05 August 2015

Africa Travel Guide - Senegal - Djalma Border Crossing

Entry into Senegal through Djalma:


From May 2015, no visa is required for Senegal.

At the Senegalese side, 10 euros are required to pay for the toll to cross the bridge between Mauritania and Senegal.

The police also asked us for about 5 euros to be processed at entry.

When you enter Senegal, there will be a lot of pressure to buy some car insurance. You will be sent to talk to somebody for that purpose. This car insurance agent will not wear any uniform and will not work for the government. No government official will sell you any car insurance (this is different than in Mauritania, where it will be a government official who sells you the insurance to travel through Mauritania). We had read we were supposed to get the 'carte brun', which is accepted in most Western African countries.
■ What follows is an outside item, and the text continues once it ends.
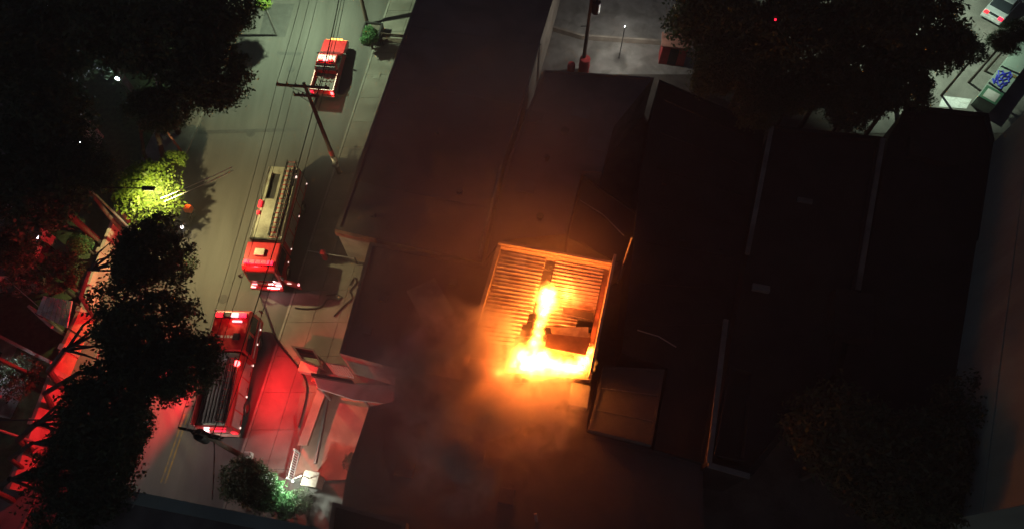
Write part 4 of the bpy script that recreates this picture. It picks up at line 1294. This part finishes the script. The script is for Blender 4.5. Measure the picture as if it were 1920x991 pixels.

The guy in the car insurance tent on the Senegalese side of the border, insisted the carte brun was valid only in a couple of countries. We ended up buying some insurance that supposedly was valid in most Western Africa. We paid 50 euros for two motnhs. We only were asked once in Senegal to show this proof of insurance. After Senegal, whenever a police officer was looking to get some money from us (bribe), he will ask us for our car insurance. We will show him the insurance we bought in Senegal and he will say it is 'no good'. Then we will show our European insurance, and he will say again it is 'no good'. At that point we will reply: "of course it is good, it an international insurance, he has been accepted in the countries we have gone through". When the police officer sees that you are not scared, but rather certain your paperwork is all correct, and, moreover, you have no intention to offer him some money to sort out the problem, he will let you go. That happened to us many times, even if our paperwork was not quite correct (they just did not know, only we did!).

In Senegal the 'carnet de passage' is required. You need to go to Dakar within 48 hours to get the entry stamp. Somebody offered some help guiding us through the customs building in the port. Then, he asked us for a stupid amount of money. We did not pay anything. You are not supposed to pay anything for the carnet the passage entry and exit stamps.